Since October, Lopez Obrador, popularly known as AMLO, has met with hundreds of businessmen, swearing not to “take from the rich” and vowing to convert Mexico into a “loving republic.”

Among his supporters is Alfonso Romo Garza, the controlling shareholder of Monterrey-based brokerage Vector Casa de Bolsa SA and a board member of Gruma SAB (GRUMAB), the world’s largest producer of corn and wheat tortillas.

No Ogre

“AMLO for me was an ogre” in 2006, Romo Garza said at a gathering of business leaders in Monterrey on Oct. 5. “I was intolerant.”

Lopez Obrador’s pledge to crack down on telecom and other monopolies won over Fernando Turner Davila, chief executive officer of Monterrey-based Katcon Global SA, a catalytic converter producer with facilities in seven countries.

In 2006, the candidate “failed to approach the middle class and businessmen,” Turner said by phone on Dec. 21. “He’s corrected that now.”

A spokesman for billionaire Carlos Slim, who controls America Movil (AMXL) SAB, the Mexico City-based wireless carrier that has about 70 percent of the market, declined to comment for this article.

On Nov. 16, Lopez Obrador told the local radio station Noticias MVS that he’d like to be the Mexican Lula, while saying each leader has their own characteristics.

In two terms as president, the former union leader helped lift 21 million people out of poverty, while winning Brazil its first-ever investment grade credit rating thanks to policies that reduced inflation by half.

‘Strong Candidate’

“Lopez Obrador’s more moderate discourse definitely makes him a strong candidate,” Casillas said in a telephone interview. Still, the election outcome will depend a great deal on who Calderon’s National Action Party nominates in a Feb. 5 primary, he said.

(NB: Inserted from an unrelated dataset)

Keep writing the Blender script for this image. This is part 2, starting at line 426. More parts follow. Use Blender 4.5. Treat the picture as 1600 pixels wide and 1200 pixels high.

Many of Lopez Obrador’s newfound business supporters are from the northern states, where the majority of deaths blamed on drug violence over the past six years have taken place.

Like his rivals, he’s criticized Calderon’s deployment of the army to tackle the drug cartels, saying he’d pull troops off the streets and address the underlying causes of the violence like Mexico’s poor education system.

Critics such as Krauze say Lopez Obrador’s makeover is a ploy and that he’s still a danger. They point to his campaign website, www.gobiernolegitimo.org.mx, which references the parallel government he created after refusing to recognize Calderon’s presidency.

Critics

The critics also say his policies are out of step with Mexico’s economic needs. Lopez Obrador was a leading opponent of Calderon’s proposal to open up state-run Petroleos Mexicanos to more private investment, a move that economists say is needed to revive the country’s oil industry.

Output at Pemex slid 21 percent from 2006 to 2010 as crude production slowed at maturing oil fields, while losses at the company widened to 81 billion pesos in the third quarter from 2.8 billion the year earlier.

If elected, Lopez Obrador says he’d reduce government purchases from foreign electricity companies because they charge high prices, according to a campaign video.

He also called in a video posted to YouTube Oct. 17, 2010, for the “rescue” of Mexico’s mineral wealth that he says had been illegally given to mining companies between 1988 and 2006.

Foreign miners with operations in Mexico include Vancouver- based Capstone Mining Corp. (CS) and Toronto-based Agnico-Eagle Mines Ltd. (AEM), while Arlington, Virginia-based AES Corp. (AES) and Bilbao, Spain-based Iberdrola SA (IBE) own utilities in the country.

His coalition wants the government to take control of half of the country’s 1.54 trillion-peso ($112 billion) pension funds, which are managed by companies such as Citigroup Inc.’s Banamex unit and BBVA Bancomer SA.

Lopez Obrador distanced himself from the proposal in a Dec. 5 video posted on YouTube.

“There will be many people who will believe in Lopez Obrador,” said the historian Krauze, who coined the term “Tropical Messiah” to describe the candidate in a 2006 essay.

“He is no longer on the attack, he’s meeting with businessmen. But I think his concrete ideas haven’t changed.”